··· Information given

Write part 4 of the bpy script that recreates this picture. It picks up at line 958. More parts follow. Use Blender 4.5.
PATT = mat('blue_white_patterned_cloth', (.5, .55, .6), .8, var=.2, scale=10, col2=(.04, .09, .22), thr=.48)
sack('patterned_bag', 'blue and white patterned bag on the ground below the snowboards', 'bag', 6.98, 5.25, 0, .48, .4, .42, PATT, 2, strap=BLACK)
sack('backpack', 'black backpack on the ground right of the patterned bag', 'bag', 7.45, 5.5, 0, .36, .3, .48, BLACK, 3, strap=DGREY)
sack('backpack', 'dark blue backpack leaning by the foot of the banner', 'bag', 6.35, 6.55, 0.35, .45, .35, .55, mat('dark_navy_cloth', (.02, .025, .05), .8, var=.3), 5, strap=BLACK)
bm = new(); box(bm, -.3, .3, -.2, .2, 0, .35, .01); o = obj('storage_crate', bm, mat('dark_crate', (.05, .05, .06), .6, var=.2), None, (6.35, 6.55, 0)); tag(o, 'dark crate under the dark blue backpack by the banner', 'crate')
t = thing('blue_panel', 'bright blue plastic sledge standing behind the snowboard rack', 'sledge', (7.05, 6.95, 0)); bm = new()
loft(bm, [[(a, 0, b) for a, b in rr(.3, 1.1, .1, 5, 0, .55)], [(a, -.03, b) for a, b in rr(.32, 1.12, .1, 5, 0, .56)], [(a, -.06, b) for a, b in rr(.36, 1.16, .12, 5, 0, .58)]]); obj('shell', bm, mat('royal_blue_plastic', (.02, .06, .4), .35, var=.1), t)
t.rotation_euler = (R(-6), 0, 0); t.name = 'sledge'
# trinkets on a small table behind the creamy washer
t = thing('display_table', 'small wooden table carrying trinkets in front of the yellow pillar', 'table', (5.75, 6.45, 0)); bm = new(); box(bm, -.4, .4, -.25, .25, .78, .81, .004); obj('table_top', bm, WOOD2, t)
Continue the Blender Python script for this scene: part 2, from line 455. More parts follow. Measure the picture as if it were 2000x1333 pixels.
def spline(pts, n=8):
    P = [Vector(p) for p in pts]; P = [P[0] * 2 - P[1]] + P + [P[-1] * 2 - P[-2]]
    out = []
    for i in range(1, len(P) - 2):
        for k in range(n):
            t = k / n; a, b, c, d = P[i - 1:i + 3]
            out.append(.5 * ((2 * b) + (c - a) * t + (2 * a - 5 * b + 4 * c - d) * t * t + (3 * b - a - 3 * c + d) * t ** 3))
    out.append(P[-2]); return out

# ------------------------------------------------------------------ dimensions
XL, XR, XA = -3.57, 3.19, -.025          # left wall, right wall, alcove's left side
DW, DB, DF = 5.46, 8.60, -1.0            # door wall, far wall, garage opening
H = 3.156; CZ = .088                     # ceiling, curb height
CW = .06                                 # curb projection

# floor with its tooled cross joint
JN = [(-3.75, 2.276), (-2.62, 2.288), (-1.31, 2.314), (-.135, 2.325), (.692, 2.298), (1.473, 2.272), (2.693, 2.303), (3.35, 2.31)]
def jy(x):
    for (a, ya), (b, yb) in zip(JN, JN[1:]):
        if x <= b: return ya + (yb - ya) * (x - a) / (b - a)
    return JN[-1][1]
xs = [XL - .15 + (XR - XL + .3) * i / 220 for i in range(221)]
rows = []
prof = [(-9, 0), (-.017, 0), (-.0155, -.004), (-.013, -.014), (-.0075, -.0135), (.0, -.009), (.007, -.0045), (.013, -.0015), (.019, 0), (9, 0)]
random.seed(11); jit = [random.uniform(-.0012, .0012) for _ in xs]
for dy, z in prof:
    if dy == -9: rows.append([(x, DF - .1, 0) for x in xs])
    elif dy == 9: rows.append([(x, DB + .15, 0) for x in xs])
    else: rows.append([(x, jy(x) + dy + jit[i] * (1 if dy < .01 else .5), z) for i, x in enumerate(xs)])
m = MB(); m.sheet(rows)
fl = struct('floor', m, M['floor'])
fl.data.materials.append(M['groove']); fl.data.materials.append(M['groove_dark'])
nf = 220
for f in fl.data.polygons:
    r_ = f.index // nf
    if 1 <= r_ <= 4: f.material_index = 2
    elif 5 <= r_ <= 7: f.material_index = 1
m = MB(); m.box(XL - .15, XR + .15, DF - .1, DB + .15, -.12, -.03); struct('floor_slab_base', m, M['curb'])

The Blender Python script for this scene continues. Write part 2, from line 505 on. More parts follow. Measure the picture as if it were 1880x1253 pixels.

······

- **Job**:
Restate each record exactly as written.

- **Answer to this exercise**:
Write part 4 of the bpy script that recreates this picture. It picks up at line 958. More parts follow. Use Blender 4.5.
PATT = mat('blue_white_patterned_cloth', (.5, .55, .6), .8, var=.2, scale=10, col2=(.04, .09, .22), thr=.48)
sack('patterned_bag', 'blue and white patterned bag on the ground below the snowboards', 'bag', 6.98, 5.25, 0, .48, .4, .42, PATT, 2, strap=BLACK)
sack('backpack', 'black backpack on the ground right of the patterned bag', 'bag', 7.45, 5.5, 0, .36, .3, .48, BLACK, 3, strap=DGREY)
sack('backpack', 'dark blue backpack leaning by the foot of the banner', 'bag', 6.35, 6.55, 0.35, .45, .35, .55, mat('dark_navy_cloth', (.02, .025, .05), .8, var=.3), 5, strap=BLACK)
bm = new(); box(bm, -.3, .3, -.2, .2, 0, .35, .01); o = obj('storage_crate', bm, mat('dark_crate', (.05, .05, .06), .6, var=.2), None, (6.35, 6.55, 0)); tag(o, 'dark crate under the dark blue backpack by the banner', 'crate')
t = thing('blue_panel', 'bright blue plastic sledge standing behind the snowboard rack', 'sledge', (7.05, 6.95, 0)); bm = new()
loft(bm, [[(a, 0, b) for a, b in rr(.3, 1.1, .1, 5, 0, .55)], [(a, -.03, b) for a, b in rr(.32, 1.12, .1, 5, 0, .56)], [(a, -.06, b) for a, b in rr(.36, 1.16, .12, 5, 0, .58)]]); obj('shell', bm, mat('royal_blue_plastic', (.02, .06, .4), .35, var=.1), t)
t.rotation_euler = (R(-6), 0, 0); t.name = 'sledge'
# trinkets on a small table behind the creamy washer
t = thing('display_table', 'small wooden table carrying trinkets in front of the yellow pillar', 'table', (5.75, 6.45, 0)); bm = new(); box(bm, -.4, .4, -.25, .25, .78, .81, .004); obj('table_top', bm, WOOD2, t)
Continue the Blender Python script for this scene: part 2, from line 455. More parts follow. Measure the picture as if it were 2000x1333 pixels.
def spline(pts, n=8):
    P = [Vector(p) for p in pts]; P = [P[0] * 2 - P[1]] + P + [P[-1] * 2 - P[-2]]
    out = []
    for i in range(1, len(P) - 2):
        for k in range(n):
            t = k / n; a, b, c, d = P[i - 1:i + 3]
            out.append(.5 * ((2 * b) + (c - a) * t + (2 * a - 5 * b + 4 * c - d) * t * t + (3 * b - a - 3 * c + d) * t ** 3))
    out.append(P[-2]); return out

# ------------------------------------------------------------------ dimensions
XL, XR, XA = -3.57, 3.19, -.025          # left wall, right wall, alcove's left side
DW, DB, DF = 5.46, 8.60, -1.0            # door wall, far wall, garage opening
H = 3.156; CZ = .088                     # ceiling, curb height
CW = .06                                 # curb projection

# floor with its tooled cross joint
JN = [(-3.75, 2.276), (-2.62, 2.288), (-1.31, 2.314), (-.135, 2.325), (.692, 2.298), (1.473, 2.272), (2.693, 2.303), (3.35, 2.31)]
def jy(x):
    for (a, ya), (b, yb) in zip(JN, JN[1:]):
        if x <= b: return ya + (yb - ya) * (x - a) / (b - a)
    return JN[-1][1]
xs = [XL - .15 + (XR - XL + .3) * i / 220 for i in range(221)]
rows = []
prof = [(-9, 0), (-.017, 0), (-.0155, -.004), (-.013, -.014), (-.0075, -.0135), (.0, -.009), (.007, -.0045), (.013, -.0015), (.019, 0), (9, 0)]
random.seed(11); jit = [random.uniform(-.0012, .0012) for _ in xs]
for dy, z in prof:
    if dy == -9: rows.append([(x, DF - .1, 0) for x in xs])
    elif dy == 9: rows.append([(x, DB + .15, 0) for x in xs])
    else: rows.append([(x, jy(x) + dy + jit[i] * (1 if dy < .01 else .5), z) for i, x in enumerate(xs)])
m = MB(); m.sheet(rows)
fl = struct('floor', m, M['floor'])
fl.data.materials.append(M['groove']); fl.data.materials.append(M['groove_dark'])
nf = 220
for f in fl.data.polygons:
    r_ = f.index // nf
    if 1 <= r_ <= 4: f.material_index = 2
    elif 5 <= r_ <= 7: f.material_index = 1
m = MB(); m.box(XL - .15, XR + .15, DF - .1, DB + .15, -.12, -.03); struct('floor_slab_base', m, M['curb'])

The Blender Python script for this scene continues. Write part 2, from line 505 on. More parts follow. Measure the picture as if it were 1880x1253 pixels.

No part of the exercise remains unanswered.